But here is the dilemma to which the glacialists are reduced: If an ice-sheet a mile in thickness, or even one hundred feet in thickness, was necessary to produce the Drift, and if it covered the equatorial regions of Brazil, then there is no reason why the same climatic conditions should not have produced the same results in Africa and Asia; and the result would be that the entire globe, from pole to pole, must have rolled for days, years, or centuries, wrapped in a continuous easing, mantle, or shroud of ice, under which all vegetable and animal life must have utterly perished.

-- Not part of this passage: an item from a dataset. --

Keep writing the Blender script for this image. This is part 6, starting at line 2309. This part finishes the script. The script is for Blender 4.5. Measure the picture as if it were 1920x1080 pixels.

[1. "Geology of Brazil," p. 488.]

{p. 39}

And we are not without evidences that the drift-deposits are found in Africa. We know that they extend in Europe to the Mediterranean. The "Journal of the Geographical Society" (British) has a paper by George Man, F. G. S., on the geology of Morocco, in which he says:

"Glacial moraines may be seen on this range nearly eight thousand feet above the sea, forming gigantic ridges and mounds of porphyritic blocks, in some places damming up the ravines, and at the foot of Atlas are enormous mounds of bowlders."

These mounds oftentimes rise two thousand feet above the level of the plain, and, according to Mr. Man, were produced by glaciers.

We shall see, hereafter, that the sands bordering Egypt belong to the Drift age. The diamond-bearing gravels of South Africa extend to within twenty-two degrees of the equator.

It is even a question whether that great desolate land, the Desert of Sahara, covering a third of the Continent of Africa, is not the direct result of this signal catastrophe. Henry W. Haynes tells us that drift-deposits are found in the Desert of Sahara, and that--

"In the bottoms of the dry ravines, or wadys, which pierce the hills that bound the valley of the Nile, I have found numerous specimens of flint axes of the type of St. Acheul, which have been adjudged to be true palæolithic implements by some of the most eminent cultivators of prehistoric science."[1]

The sand and gravel of Sahara are underlaid by a deposit of clay.